J.R. Johnson

The Negro Question


“Labor with a White Skin Cannot Emancipate Itself Where Labor with a Black Skin Is Branded” – Karl Marx

(9 September 1939)


From Socialist Appeal, Vol. III No. 67, 9 September 1939, p. 3.
Transcribed & marked up by Einde O’Callaghan for the Marxists’ Internet Archive.


The Negro and War – II

Before Hitler marched into Poland, a great many people kept hoping against hope that a war would not take place after all. That is merely behaving like the ostrich and pretending that something isn’t there, because with our heads dug into the ground, we cannot see it. Now, today, they keep hoping that America will not go in. They trust Roosevelt when he says he will try to keep America out. These people are blind to the signs of the times. Every move that Roosevelt makes is towards dragging America in.

Take the question of armaments. During the last five years, every great country doubled and trebled its armaments. Guns and more guns, battleships, submarines and airplanes; soldiers and more soldiers. Whereas in 1932, Great Britain spent 426 millions of dollars on armaments, in 1938 she spent 1,065 millions. Hitler made Germany into one large armament industry. Both armed for the war they knew was coming. But the United States did the same. In 1932 Roosevelt asked Congress for 667 millions of dollars but in 1938 he asked for and got 1,065 millions, nearly twice as much, and in 1939 he got two billions. Why? He and Congress, like the other war-mongers in Europe, know that today no country can attack America. But Roosevelt and the American capitalists are not going to keep out when the other imperialist countries are righting to divide Asia and Africa and the markets in Latin-America. They have to be in, to share in the division. So that when we turn a deaf ear to all Roosevelt’s spectacular appeals for peace, and pay attention, not to what he is saying but to what he is doing, we can see that like the rest he is hiding his actions for war behind a mass of words for peace. Remember that Wilson played the same trick in 1917.
 

Negroes Wanted – To Die

Roosevelt is preparing to go in. The dirty bloody work is going to be done; and as usual whenever dirty work has to be done, the Negroes are going to be called upon to do the dirtiest part of it. Whenever blood is to be shed, the rulers of this country see to it that the Negroes shed theirs. That is a privilege and an honor of which they never deprive the Negro. They take away his vote, give him the worst jobs, shove him into the dirtiest slums, kick him out of restaurants, lynch him. But when they want people to die for “democracy”, to dig trenches in France, to build roads, to clean latrines, while enemy bombers rain their bombs, then they are sure to come looking for Negroes; There the rulers of this country are perfectly willing to see that Negroes have their full rights.
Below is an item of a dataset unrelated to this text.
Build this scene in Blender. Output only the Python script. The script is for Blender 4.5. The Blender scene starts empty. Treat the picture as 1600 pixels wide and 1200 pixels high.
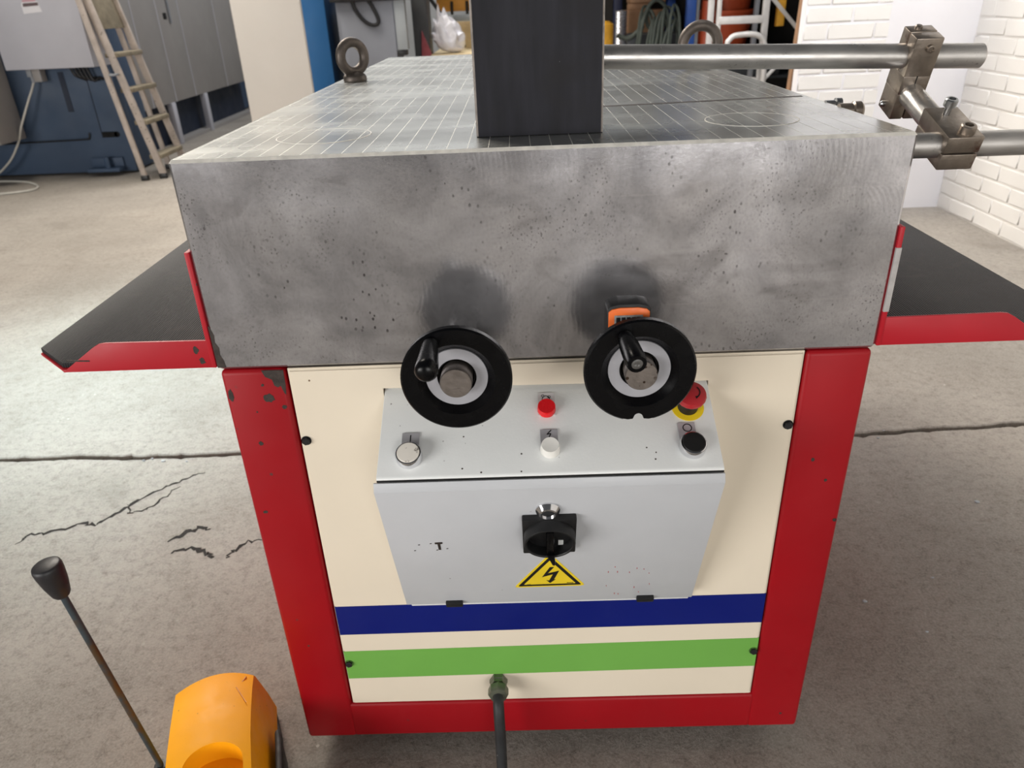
import bpy, bmesh, math, random
from mathutils import Vector, Matrix
rnd = random.Random(7)
V0 = Vector
S = bpy.context.scene
COL = S.collection

# ------------------------------------------------------------------ camera, world, lights, exposure
cam_d = bpy.data.cameras.new('camera')
cam = bpy.data.objects.new('camera', cam_d); COL.objects.link(cam); S.camera = cam
cam_d.sensor_width = 36.0; cam_d.lens = 26.0; cam_d.clip_start = 0.02
RX = Vector((0.9992989941901945, 0.000881544073502917, -0.03742650251509019))
RY = Vector((-0.032801350127983186, -0.4612378449538385, -0.8866700185593963))
RZ = Vector((-0.018044158064233377, 0.8872760975380691, -0.4608855987090155))
M = Matrix((RX, -RY, -RZ)).transposed().to_4x4()
M.translation = Vector((-0.0224, -0.7763, 1.059))
cam.matrix_world = M
cam_d.dof.use_dof = True; cam_d.dof.focus_distance = 0.86; cam_d.dof.aperture_fstop = 9.0

W = bpy.data.worlds.new('world'); S.world = W; W.use_nodes = True
bg = W.node_tree.nodes['Background']
bg.inputs['Color'].default_value = (0.93, 0.96, 1.0, 1); bg.inputs['Strength'].default_value = 0.08

def area(name, loc, target, sx, sy, watts, col=(1, 1, 1), spread=180):
    d = bpy.data.lights.new(name, 'AREA'); d.shape = 'RECTANGLE'; d.size = sx; d.size_y = sy
    d.energy = watts; d.color = col; d.spread = math.radians(spread)
    o = bpy.data.objects.new(name, d); COL.objects.link(o)
    o.location = loc
    o.rotation_euler = (Vector(target) - Vector(loc)).to_track_quat('-Z', 'Y').to_euler()
    return o
area('roof_light_left', (-2.6, 4.2, 4.2), (-0.2, 2.3, 0), 2.2, 3.0, 188, (1.0, 0.92, 0.81), 120)
area('roof_light_patch', (-2.3, 2.0, 4.2), (-1.35, 1.40, 0), 0.8, 0.8, 14, (0.72, 0.93, 1.0), 30)
area('fill_right', (0.9, 0.9, 4.4), (1.7, 3.3, 0.4), 1.4, 1.4, 36, (0.98, 0.98, 1.0), 80)  # added fill to brighten the white back wall and things near it
area('fill_far', (-0.6, 7.0, 4.8), (-0.6, 7.0, 0), 2.5, 2.5, 170, (0.97, 0.98, 1.0), 180)  # added fill over the rear, brightens the far wall and machine panels
area('yard_door', (-4.6, -4.2, 1.2), (0, 0, 0.9), 3.6, 1.9, 262, (1.0, 0.98, 0.95))
area('fill_front_right', (1.15, -4.8, 1.3), (0.2, 0, 0.8), 1.8, 1.7, 70, (1.0, 0.98, 0.95))  # made-up source behind the camera, fills the right half of the front

S.view_settings.view_transform = 'Standard'
S.view_settings.look = 'None'
S.view_settings.exposure = 0.0
S.view_settings.gamma = 1.0
S.view_settings.use_curve_mapping = False

# ------------------------------------------------------------------ helpers
def lin(c):
    def f(v):
        v /= 255.0
        return v / 12.92 if v <= 0.04045 else ((v + 0.055) / 1.055) ** 2.4
    return (f(c[0]), f(c[1]), f(c[2]), 1.0)

class NT:
    def __init__(s, name):
        s.m = bpy.data.materials.new(name); s.m.use_nodes = True
        s.t = s.m.node_tree; s.n = s.t.nodes; s.b = s.n['Principled BSDF']
        tc = s.n.new('ShaderNodeTexCoord')
        g = s.n.new('ShaderNodeNewGeometry')
        s.pos = g.outputs['Position']; s.obj = tc.outputs['Object']
    def link(s, a, b): s.t.links.new(a, b)
    def setin(s, sock, v):
        if hasattr(v, 'links') or isinstance(v, bpy.types.NodeSocket): s.link(v, sock)
        else: sock.default_value = v
    def noise(s, vec, scale, detail=4, rough=.55, dist=0.0):
        n = s.n.new('ShaderNodeTexNoise'); s.link(vec, n.inputs['Vector'])
        n.inputs['Scale'].default_value = scale; n.inputs['Detail'].default_value = detail
        n.inputs['Roughness'].default_value = rough; n.inputs['Distortion'].default_value = dist
        return n.outputs['Fac']
    def voro(s, vec, scale, feature='F1', rand=1.0):
        n = s.n.new('ShaderNodeTexVoronoi'); n.feature = feature; s.link(vec, n.inputs['Vector'])
        n.inputs['Scale'].default_value = scale; n.inputs['Randomness'].default_value = rand
        return n.outputs['Distance']
    def ramp(s, fac, stops, interp='LINEAR'):
        n = s.n.new('ShaderNodeValToRGB'); n.color_ramp.interpolation = interp
        e = n.color_ramp.elements
        while len(e) < len(stops): e.new(0.5)
        for i, (p, c) in enumerate(stops):
            e[i].position = p; e[i].color = c if len(c) == 4 else (*c, 1)
        s.link(fac, n.inputs['Fac']); return n.outputs['Color']
    def step(s, fac, a, b): return s.ramp(fac, [(a, (0, 0, 0, 1)), (b, (1, 1, 1, 1))])
    def mix(s, fac, a, b, mode='MIX'):
        n = s.n.new('ShaderNodeMix'); n.data_type = 'RGBA'; n.blend_type = mode
        s.setin(n.inputs[0], fac); s.setin(n.inputs[6], a); s.setin(n.inputs[7], b)
        return n.outputs[2]
    def math(s, op, a, b=0.0, c=None):
        n = s.n.new('ShaderNodeMath'); n.operation = op
        s.setin(n.inputs[0], a); s.setin(n.inputs[1], b)
        if c is not None: s.setin(n.inputs[2], c)
        return n.outputs[0]
    def sep(s, vec):
        n = s.n.new('ShaderNodeSeparateXYZ'); s.link(vec, n.inputs[0]); return n.outputs
    def scalev(s, vec, v):
        n = s.n.new('ShaderNodeVectorMath'); n.operation = 'MULTIPLY'; s.link(vec, n.inputs[0])
        n.inputs[1].default_value = v; return n.outputs[0]
    def bump(s, h, strength, dist=0.002, prev=None):
        n = s.n.new('ShaderNodeBump'); n.inputs['Strength'].default_value = strength
        n.inputs['Distance'].default_value = dist; s.link(h, n.inputs['Height'])
        if prev is not None: s.link(prev, n.inputs['Normal'])
        return n.outputs['Normal']
    def out(s, col, rough, metal=0.0, normal=None, spec=0.5):
        s.setin(s.b.inputs['Base Color'], col); s.setin(s.b.inputs['Roughness'], rough)
        s.setin(s.b.inputs['Metallic'], metal); s.b.inputs['Specular IOR Level'].default_value = spec
        if normal is not None: s.link(normal, s.b.inputs['Normal'])
        return s.m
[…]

But 1939 is not 1914. Today hundreds of thousands of Negroes are saying to themselves:

“Why should I shed my blood for Roosevelt’s America, for Cotton Ed Smith and Senator Bilbo, for the whole Jim Crow, Negro-hating South, for the low-paid, dirty jobs for which Negroes have to fight, for the few dollars of relief and the insults, discrimination, police brutality and perpetual poverty to which Negroes are condemned even in the more liberal North.

“And in any case, Negro or not, for what is Roosevelt preparing to drag this country into a war? Why should any poor worker shed his blood? The white man, who works in the factory or in the hotel with me, despises me because I am a Negro. But he is very little better off than I am. Since the crisis he and I have often stood outside the relief bureau together, we have fought side by side in the CIO unions, and he is beginning to see that he and I are fellow workers first, last, and all the time. Before we are ready to die for our country, we should have a country to live for. And what part of this country is ours? We produce and for centuries we have produced the wealth of this country. But what do we get in return? And Negroes in particular.”

When the ordinary working Negro asks these questions, what can the war-mongers say to him? Nothing. Nothing but lies and empty promises of better treatment in the future. And that is why the Republican Party and the Democratic Party and the Communist Party make special appeals to the Negro on every conceivable topic, but keep far away from the war question.